Finalizo ressaltando que também nos casos de transformação urbana, é indispensável que a criatividade preceda as ações empreendedoras ou inovadoras.

 

Como afirma Bill Shephard, por muitos anos diretor da Creative Education Foundation, “existe criatividade sem inovação, mas não existe inovação sem criatividade”.

 

[1] Economista, graduado em Ciências Econômicas pela Universidade Mackenzie, mestre em Criatividade e Inovação pela Universidade Fernando Pessoa (Portugal), é sócio-diretor da empresa SAM – Souza Aranha Machado Consultoria e Produções Artísticas e diretor adjunto do Instituto Fernand Braudel de Economia Mundial. Foi presidente do Corecon-SP e do Cofecon.
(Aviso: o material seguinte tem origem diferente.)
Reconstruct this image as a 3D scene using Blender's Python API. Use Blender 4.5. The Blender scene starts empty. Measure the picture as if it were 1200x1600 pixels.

[2] SCHUMPETER, Joseph A. Teoria do desenvolvimento econômico: uma investigação sobre lucros, capital, crédito, juro e o ciclo econômico. Introdução de Rubens Vaz da Costa. Tradução de Maria Sílvia Possas. São Paulo: Abril Cultural, 1982. (Os Economistas)

[3] Em ROLÒN, Álvaro. La cretividad develada. Buenos Aires: Temas Grupo Editorial, 2010, p. 26.

[4] KUHN, Thomas. A estrutura das revoluções científicas. Tradução de Beatriz Vianna Boeira e Nelson Boeira. São Paulo: Perspectiva, 1982.

[5] Muitos autores referem-se a esse tipo de mudança como disruptiva. Entre eles, eu destacaria CHRISTENSEN, Clayton. O dilema da inovação. Tradução de Edna Emi Onoe Veiga. São Paulo: Makron Books, 2001 e PORTER, Michael. A vantagem competitiva das nações. Tradução de Waltensir Dutra. Rio de Janeiro: Elsevier, 1989.

 

 

[6] LERNER. Qualquer cidade pode ser criativa. Em REIS, Ana Carla Fonseca; KAGEYAMA, Peter (organizadores). Cidades criativas: perspectivas. São Paulo: Garimpo de Soluções, 2011, pp. 38-43.